В часы пик в метро пассажиры начинают осознавать значение длины: длины платформы, длительности ожидания, длины поезда, длины эскалаторов и лестничных пролетов до поверхности, длины очередей из торопливых, недовольных и нетерпеливых пассажиров. Обратите внимание на то, как Вулф задействует длину предложений, чтобы передать требуемые реалии:
И все же – как странно! Вся эта уйма лиц выскакивает из поезда с Седьмой авеню, проносясь мимо автомата с мороженым «кинг сайз», и турникеты начинают трещать так, как будто весь мир разламывается, напоровшись на рифы. Четыре шага после турникетов народ делает плечом к плечу, заходя на эскалатор, несущий всех к поверхности по гигантскому дымоходу, полному плоти, шерсти, фетра, кожи, резины, буквально дымящегося «алюмикрона»[23], а также крови, что проталкивается по старым и склеротичным артериям всех окружающих в форсированном спринте от избытка кофе и отчаянной попытки выбраться на поверхность из подземки в час пик.

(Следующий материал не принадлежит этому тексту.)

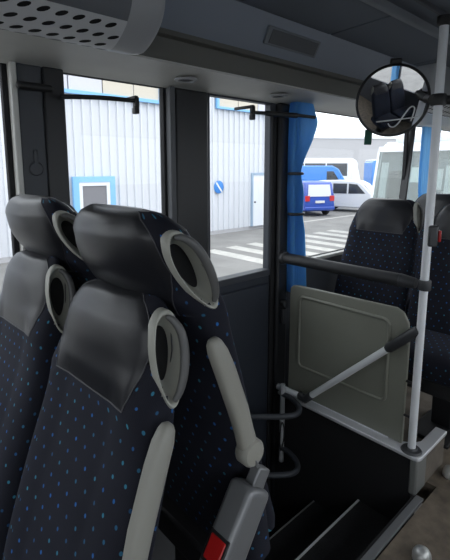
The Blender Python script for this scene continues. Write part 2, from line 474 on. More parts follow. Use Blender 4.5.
# the far rows
f0 = make_seat('coach_chair', SP_UP, 1, -1, False, True, False)
f0.location = (2.47, 1.260, .085); f0.rotation_euler = (0, 0, PI)
tag(f0, 'coach seat behind the padded rail and olive partition, leather headrest under the round mirror', 'seat', GF)
ft = [((2.47, .785, .085), 'aisle coach seat right behind the grab pole with red stop button'),
      ((3.27, 1.260, .085), 'second-row coach seat beside the narrow blue curtain beyond the pole'),
      ((3.27, .785, .085), 'second-row aisle coach seat showing only its headrest above the first-row aisle seat')]
for loc, lab in ft:
    c = copy_tree(f0); c.location = loc; tag(c, lab, 'seat', GF)
GL = 'coach seats across the aisle seen in the mirror'
for y, lab in ((-.22, 'aisle seat across the gangway, seen only in the round mirror'), (-.68, 'window seat across the gangway, seen only in the round mirror')):
    c = copy_tree(f0); c.rotation_euler = (0, 0, 0); c.location = (.30, y, .0); tag(c, lab, 'seat', GL)

# ------------------------------------------------------------------ shell of the coach
YW, YT = 1.55, 1.62          # inner and outer skin of the window side
def wall_boxes(name, boxes, mat, bevel=.006):
    b = BM()
    for q in boxes: box(b, *q)
    return struct(obj(name, b, mat, bevel=bevel))
# floors
b = BM(); box(b, -3, 7, -.95, .66, -.12, 0); box(b, 1.93, 7, .66, YT, -.12, -.001); box(b, -3, .79, .66, YT, -.12, -.001)
struct(obj('floor', b, 'floor'))
b = BM(); box(b, -2, .41, .535, YW, 0, ZA); struct(obj('floor_podium', b, 'rubber', bevel=.004))
b = BM(); box(b, .412, .80, .535, YW, 0, ZB); struct(obj('floor_platform', b, 'wall_black', bevel=.004))
b = BM(); box(b, 1.93, 7, .74, YW, 0, .085); struct(obj('floor_dais', b, 'platform', bevel=.004))
b = BM(); box(b, -3, 7, -.95, -.01, 0, .07) if False else box(b, .6, 7, -.95, .0, 0, .07); struct(obj('floor_stage', b, 'platform', bevel=.004))
# stairwell
b = BM()
box(b, .80, 1.80, .66, .975, -.90, -.187); box(b, .80, 1.80, .975, 1.24, -.90, -.358); box(b, .80, 1.80, 1.24, YW, -.90, -.55)
st = struct(obj('floor_steps', b, 'step', bevel=.004))
b = BM(); box(b, .80, 1.80, .967, .977, -.1885, -.1845); obj('step_nosing', b, 'alu', st)
b = BM(); box(b, .80, 1.80, 1.233, 1.241, -.3595, -.3562); obj('step_nosing', b, 'post', st)
b = BM(); box(b, .80, 1.80, .64, .661, -.9, -.002); struct(obj('wall_riser', b, 'rubber'))
b = BM(); box(b, .77, .80, .70, YT, -.9, .0); struct(obj('wall_stair_front', b, 'rubber'))
b = BM(); box(b, 1.80, 1.86, .725, YW, -.9, .175); struct(obj('wall_stair_rear', b, 'rubber'))
b = BM(); box(b, .80, 1.81, .668, .70, -.008, .004); struct(obj('trim_1', b, 'buckle', bevel=.002))
b = BM(); box(b, .80, 1.81, .69, .712, -.03, .0005); struct(obj('trim_2', b, 'rubber', bevel=.002))
b = BM(); box(b, 1.795, 1.90, .70, .735, .0, .17); struct(obj('trim_3', b, 'post', bevel=.008))
b = BM(); box(b, 1.90, 2.12, .705, .745, .0, .17); struct(obj('trim_4', b, 'platform', bevel=.004))
# aluminium ledge with its return along the aisle
b = BM()
prism(b, [(1.785, 1.50, .172), (1.785, .715, .172), (1.793, .697, .172), (1.81, .69, .172), (2.10, .69, .172), (2.10, .745, .172), (1.93, .745, .172), (1.89, .765, .172), (1.855, .82, .172), (1.848, 1.50, .172)], (0, 0, .018))
led = struct(obj('trim_5', b, 'alu', bevel=.004))
b = BM(); box(b, 1.838, 1.85, .86, 1.5, .190, .197); obj('ledge_bead', b, 'pole', led)
# window side wall
ZT = 1.794
wall_boxes('wall_right', [
    (-3, 1.10, YW, YT, -.9, .84), (-3, 7, YW, YT, ZT, 2.05), (-3, -1.2, YW, YT, .84, ZT),
    (.49, .575, YW - .006, YT, .84, ZT), (1.93, 7, YW, YT, -.9, .90), (5.8, 7, YW, YT, .9, ZT)], 'wall', .006)
wall_boxes('trim_6', [(.575, .648, YW - .012, YT, .84, ZT)], 'wall_black')
wall_boxes('trim_7', [(1.122, 1.312, YW - .012, YT, -.9, ZT)], 'wall_black', .012)
wall_boxes('trim_8', [(1.096, 1.122, YW - .016, YT, .84, ZT)], 'vent', .004)
wall_boxes('trim_9', [(.471, .490, YW - .016, YT, .84, ZT)], 'cove', .004)
wall_boxes('trim_10', [(1.79, 1.882, YW - .03, YT, -.9, ZT)], 'wall_black', .014)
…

В этом классический Вулф – он конструирует мир, в котором склеротичный противопоставлен эротичному, где восклицательные знаки растут, как полевые цветы, где опыт и статус определяются названием брендов. Но подождите! Это еще не все. Пока парочка обнимается, мимо текут вереницы пассажиров:
Тем временем повсюду вокруг них десятки, сотни лиц и тел потеют, топают вверх по лестнице, животами вперед проталкиваясь мимо целой выставки таких новинок технического прогресса, как «зуммеры счастья», «струящиеся пятицентовики», «пальчиковые крысы», «пугающие тарантулы» и ложки с вполне реалистично изображенными на них мухами, мимо парикмахерской «У Фреда», которая находится как раз за площадкой и щеголяет глянцевыми фотографиями молодых людей с вычурными прическами: такие здесь могут сделать любому. Дальше народ вываливается на 50-ю улицу, попадая в сумасшедший дом транспортных потоков, магазинов, витрин с причудливым дамским бельем и краской для волос «под седину», рекламных вывесок, предлагающих выпить бесплатную чашку чая и посетить вскорости разыгрываемый матч между «Зайками Плейбоя» и «Танцовщицами Дауни». Затем все громко топают в сторону Тайм-Лайф-билдинг, Брилл-билдинг или NBC.